Stored entries:
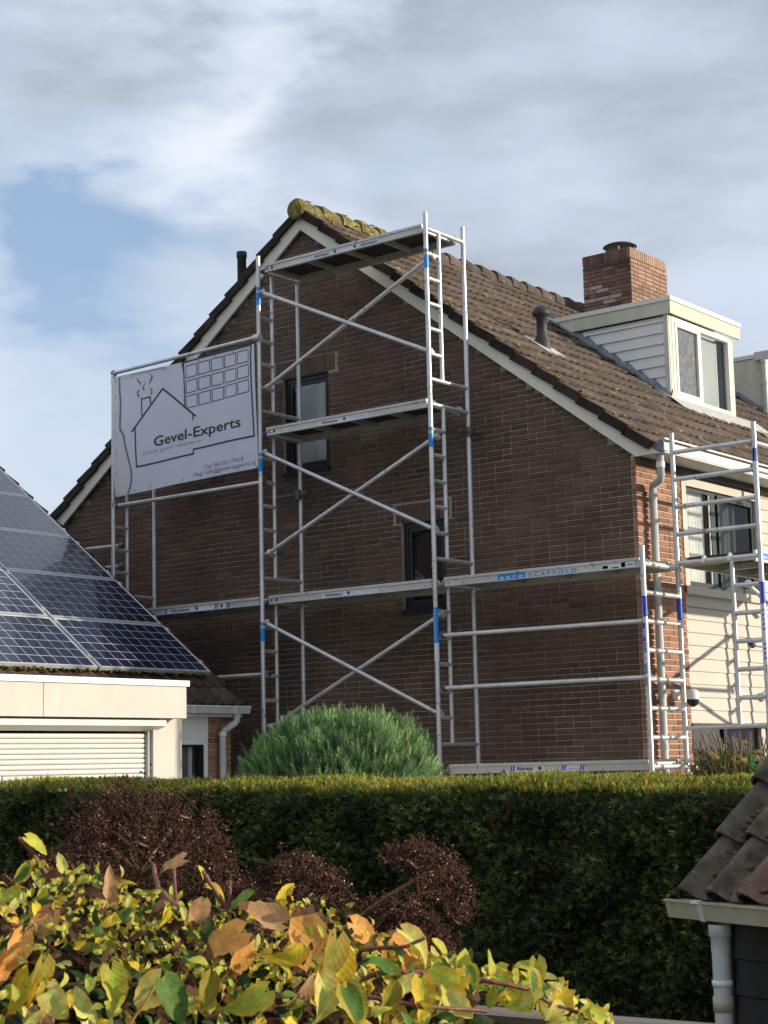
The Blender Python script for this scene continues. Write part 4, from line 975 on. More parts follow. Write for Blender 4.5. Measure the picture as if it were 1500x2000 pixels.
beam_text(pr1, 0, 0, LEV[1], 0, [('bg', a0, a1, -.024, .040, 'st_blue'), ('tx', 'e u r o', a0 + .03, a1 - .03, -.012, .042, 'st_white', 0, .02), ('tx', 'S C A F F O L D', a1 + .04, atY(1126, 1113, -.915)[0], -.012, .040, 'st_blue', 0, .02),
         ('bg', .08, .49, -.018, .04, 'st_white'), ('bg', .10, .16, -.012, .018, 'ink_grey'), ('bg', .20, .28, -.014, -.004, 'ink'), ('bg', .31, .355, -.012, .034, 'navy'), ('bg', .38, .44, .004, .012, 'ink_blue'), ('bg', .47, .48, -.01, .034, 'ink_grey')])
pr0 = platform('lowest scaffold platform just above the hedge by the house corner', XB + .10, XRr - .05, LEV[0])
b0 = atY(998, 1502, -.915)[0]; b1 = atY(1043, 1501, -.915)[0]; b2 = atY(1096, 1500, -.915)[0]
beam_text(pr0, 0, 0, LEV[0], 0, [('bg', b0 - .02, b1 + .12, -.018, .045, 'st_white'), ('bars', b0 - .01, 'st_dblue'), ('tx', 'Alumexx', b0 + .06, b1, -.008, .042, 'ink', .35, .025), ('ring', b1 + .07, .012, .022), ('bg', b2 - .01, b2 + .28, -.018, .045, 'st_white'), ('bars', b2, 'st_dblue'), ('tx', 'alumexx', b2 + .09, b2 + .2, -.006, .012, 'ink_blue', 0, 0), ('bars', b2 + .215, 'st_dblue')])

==

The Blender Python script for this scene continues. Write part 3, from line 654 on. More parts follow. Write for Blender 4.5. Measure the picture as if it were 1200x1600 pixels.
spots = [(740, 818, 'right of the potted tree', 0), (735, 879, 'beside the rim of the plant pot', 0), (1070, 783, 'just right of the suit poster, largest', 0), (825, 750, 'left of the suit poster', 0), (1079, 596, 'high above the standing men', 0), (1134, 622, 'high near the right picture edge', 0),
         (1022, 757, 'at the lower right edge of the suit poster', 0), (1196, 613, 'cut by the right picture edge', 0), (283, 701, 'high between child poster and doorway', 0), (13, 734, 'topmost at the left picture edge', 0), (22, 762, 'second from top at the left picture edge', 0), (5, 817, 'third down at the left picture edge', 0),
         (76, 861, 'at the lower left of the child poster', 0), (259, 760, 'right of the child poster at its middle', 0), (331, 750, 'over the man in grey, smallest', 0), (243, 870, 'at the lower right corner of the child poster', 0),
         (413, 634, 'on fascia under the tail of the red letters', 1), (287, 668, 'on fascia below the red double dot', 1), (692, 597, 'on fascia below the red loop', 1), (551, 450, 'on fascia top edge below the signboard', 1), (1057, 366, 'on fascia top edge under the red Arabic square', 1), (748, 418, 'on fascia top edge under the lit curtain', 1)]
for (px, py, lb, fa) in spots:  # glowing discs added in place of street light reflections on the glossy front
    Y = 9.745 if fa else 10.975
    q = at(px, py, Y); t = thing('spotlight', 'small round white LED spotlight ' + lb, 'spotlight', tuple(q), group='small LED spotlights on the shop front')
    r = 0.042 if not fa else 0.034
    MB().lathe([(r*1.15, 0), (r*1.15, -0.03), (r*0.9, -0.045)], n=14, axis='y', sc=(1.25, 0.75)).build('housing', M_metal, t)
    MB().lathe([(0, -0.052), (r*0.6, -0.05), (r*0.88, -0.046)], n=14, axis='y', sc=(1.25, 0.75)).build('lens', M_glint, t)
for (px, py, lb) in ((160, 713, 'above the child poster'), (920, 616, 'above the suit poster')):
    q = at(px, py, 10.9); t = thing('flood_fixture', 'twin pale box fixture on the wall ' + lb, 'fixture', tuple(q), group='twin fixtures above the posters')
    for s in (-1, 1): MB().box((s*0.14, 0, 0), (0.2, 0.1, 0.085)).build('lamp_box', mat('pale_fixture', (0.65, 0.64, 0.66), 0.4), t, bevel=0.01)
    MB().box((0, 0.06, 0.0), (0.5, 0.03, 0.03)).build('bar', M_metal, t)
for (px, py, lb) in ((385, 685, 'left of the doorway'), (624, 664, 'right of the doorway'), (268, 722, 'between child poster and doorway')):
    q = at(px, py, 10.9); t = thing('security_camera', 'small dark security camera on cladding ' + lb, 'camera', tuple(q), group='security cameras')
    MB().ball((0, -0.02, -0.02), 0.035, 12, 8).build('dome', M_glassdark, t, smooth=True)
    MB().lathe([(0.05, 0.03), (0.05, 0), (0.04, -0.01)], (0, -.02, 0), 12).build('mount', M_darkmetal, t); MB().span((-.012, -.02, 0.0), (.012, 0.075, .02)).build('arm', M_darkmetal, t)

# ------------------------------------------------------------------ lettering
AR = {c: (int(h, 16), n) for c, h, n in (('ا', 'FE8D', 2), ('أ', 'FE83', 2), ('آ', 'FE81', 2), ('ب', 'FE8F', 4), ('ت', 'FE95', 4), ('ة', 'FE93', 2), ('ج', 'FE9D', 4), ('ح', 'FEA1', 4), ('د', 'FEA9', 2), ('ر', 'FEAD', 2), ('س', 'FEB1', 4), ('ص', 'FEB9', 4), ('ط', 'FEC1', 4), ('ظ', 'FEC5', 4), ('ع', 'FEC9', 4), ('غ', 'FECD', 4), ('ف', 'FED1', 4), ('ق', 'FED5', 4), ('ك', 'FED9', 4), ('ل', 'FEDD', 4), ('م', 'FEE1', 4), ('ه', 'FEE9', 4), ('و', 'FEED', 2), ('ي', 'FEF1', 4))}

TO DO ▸
From the line with "were 1500x2000 pixels." through the line with "beam_text(pr0, 0, 0, LEV[0], 0, [('bg', b0", set down every line exactly and nothing besides.

TASK RESULT ▸
The Blender Python script for this scene continues. Write part 4, from line 975 on. More parts follow. Write for Blender 4.5. Measure the picture as if it were 1500x2000 pixels.
beam_text(pr1, 0, 0, LEV[1], 0, [('bg', a0, a1, -.024, .040, 'st_blue'), ('tx', 'e u r o', a0 + .03, a1 - .03, -.012, .042, 'st_white', 0, .02), ('tx', 'S C A F F O L D', a1 + .04, atY(1126, 1113, -.915)[0], -.012, .040, 'st_blue', 0, .02),
         ('bg', .08, .49, -.018, .04, 'st_white'), ('bg', .10, .16, -.012, .018, 'ink_grey'), ('bg', .20, .28, -.014, -.004, 'ink'), ('bg', .31, .355, -.012, .034, 'navy'), ('bg', .38, .44, .004, .012, 'ink_blue'), ('bg', .47, .48, -.01, .034, 'ink_grey')])
pr0 = platform('lowest scaffold platform just above the hedge by the house corner', XB + .10, XRr - .05, LEV[0])
b0 = atY(998, 1502, -.915)[0]; b1 = atY(1043, 1501, -.915)[0]; b2 = atY(1096, 1500, -.915)[0]
beam_text(pr0, 0, 0, LEV[0], 0, [('bg', b0 - .02, b1 + .12, -.018, .045, 'st_white'), ('bars', b0 - .01, 'st_dblue'), ('tx', 'Alumexx', b0 + .06, b1, -.008, .042, 'ink', .35, .025), ('ring', b1 + .07, .012, .022), ('bg', b2 - .01, b2 + .28, -.018, .045, 'st_white'), ('bars', b2, 'st_dblue'), ('tx', 'alumexx', b2 + .09, b2 + .2, -.006, .012, 'ink_blue', 0, 0), ('bars', b2 + .215, 'st_dblue')])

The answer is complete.